AUSSIE beef producers will welcome strengthening beef market sectors, such as the EU, Korea (and Russia) which will help balance the past six-month period plagued by a high dollar, robust US competition, the banning of live beef exports to Indonesia and fallout from Japan’s natural disasters which have softened overall expectations for beef’s performance for the remainder of 2011.
Australia’s biggest market, Japan, has had a tough six months and its demand for quality Aussie beef has been like a canary testament to that fact.
A four per cent increase in beef consumption in Japan from January to May totalling 352,729 tonnes (shipped weight) has done little to counter a soft US dollar and swing by consumers from more expensive cuts to cheaper restaurants such as McDonalds, according to MLA’s chief economist, Tim McRae.
He said earthquakes and tsunamis had affected consumer sentiment – “for weeks after they showed respectful constraint, bunkering down at home instead of eating out”.
This, with the increased competition from the US, supported by its weak currency, had dashed what was a positive start to the year.
“(However), the US was always going to put more meat into that market this year,” Mr McRae said.
January to May saw a 53pc jump in Japanese imports of US beef to 41, 842t (swt) – the highest total since 2003 – while export returns for Australian beef dropped 15 to 20pc from pre-earthquake highs, according to Mr McRae’s report, Australian Cattle Industry Projections Mid-Year Update.
For the first half of 2011, Australia exported an estimated 23pc (167,000t swt) of its total beef production to Japan – or more than one in every five beef animals – making it the single biggest market for Aussie beef exports and a big factor in Australia’s price direction, he said.

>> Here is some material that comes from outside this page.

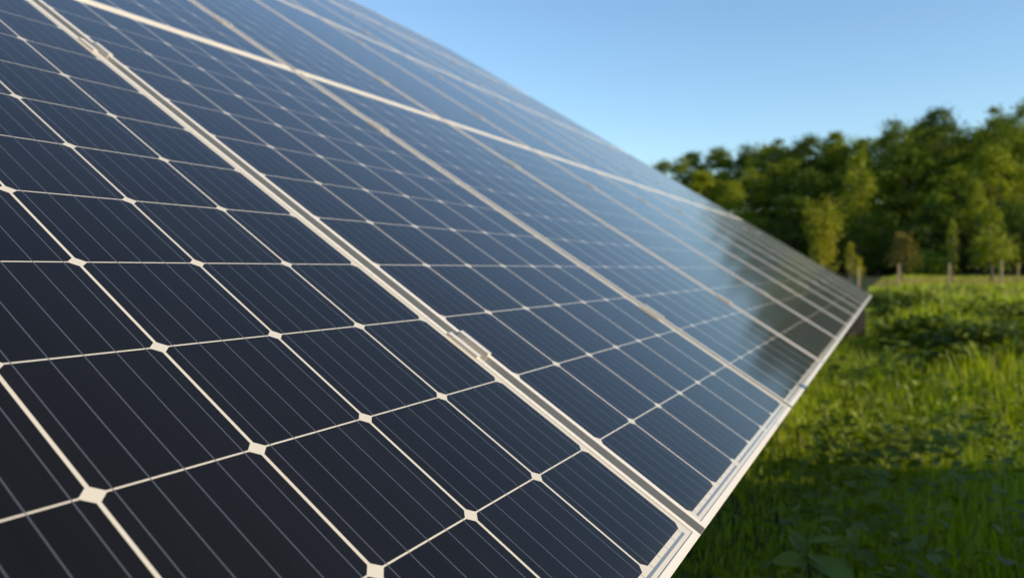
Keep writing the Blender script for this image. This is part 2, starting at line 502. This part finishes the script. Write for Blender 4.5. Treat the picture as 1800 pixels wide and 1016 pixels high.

In his report, Mr McRae said exporters hit by the subdued demand had few market options, so they had continued to ship to Japan on poorer margins.
Australian beef and veal exports to Japan were now expected to drop three per cent for the year (compared to the MLA’s February outlook) to finish at 345,000t (swt).
The first half of the year (totalling 167,000t), was also down three per cent.
No sector was feeling this more than feedlots afflicted with high input stock and grain costs, then reduced prices for the finished item, he said.
“Overall, a robust Japan beef market is crucial to the overall health and financial performance of the Australian beef and cattle industry – a fact clearly demonstrated in recent months.”
However, a bright spot in an otherwise tumultuous six months had been the increased hunger for imported beef in Korea, Mr McRae said.
The spark has been due to that country’s own unsettling issues, including a foot and mouth outbreak which resulted in 3.5 million pigs being destroyed, pushing up the price of pork.
A total of 150,000 cattle were also destroyed from a national herd of three million, the combined effect being to raise awareness among Korean shoppers of safety in buying imported beef from Australia and the US.
“The whole size of the Korean pie has grown,” Mr McRae said.
For Australia, this had meant a 26pc increase in export volumes to Korea to 73,000t (swt) for the first six months of the year which, given the strong start, was expected to finish 2011 at 140,000t (swt) – an increase of 13pc on 2010, he said.
The US performance, however, was expected to overshadow Australia’s progress in this market, with its currency advantage helping lift its market share in 2011 and to capture some of Australia’s market share in 2012, dropping Aussie exports to Korea to 120,000t (swt).
This was fed by a shrinking US herd – perhaps a positive to Australian producers in the longer term – but in the short term the high kill rate was directing supply into markets such as Korea and Japan.
Good prices, tight margins (in particular for smaller farms), and a lingering drought in southern US had continued to encourage cattle to slaughter.
This increased US supply also had resulted in a 24pc decrease in Australian exports to the US for the first half of 2011 to 80,731t, with only a slight improvement on this figure expected for the rest of the year to finish on a 14pc overall decline.
However, the combination of a shrinking US herd and the prospect of a 48,500t (swt) EU grainfed quota this time next year looked good for Australian producers, according to Rabobank senior market analyst, Wendy Voss.
Brazil’s limited cattle numbers and traceability issues meant it was unable to take advantage of this, leaving the US, Canada and New Zealand as the only other competitors.
“It is offering some real opportunities for us, even with a very strong dollar, because there aren’t many countries that can take advantage of this,” she said.
The US drought was covering 40pc of its herd, restricting its ability to rebuild.
Ms Voss said if the US drought was to break, the US Department of Agriculture was tipping a 500,000t drop in US beef production – a drop in the ocean there, but about a quarter of Australia’s annual production (at 2.1m tonnes in 2010).
This drop in US production would occur via cattle already finished in feedlots as an outlet for the drought, or cows withheld to rebuild.
Corn prices were also having an impact on US beef production, limiting rebuilding even before the drought, Ms Voss said.
“This year for the first time the expectation is more corn will go into ethanol than feed,” she said.
Australia, therefore, was well positioned to take advantage of an increased EU quota.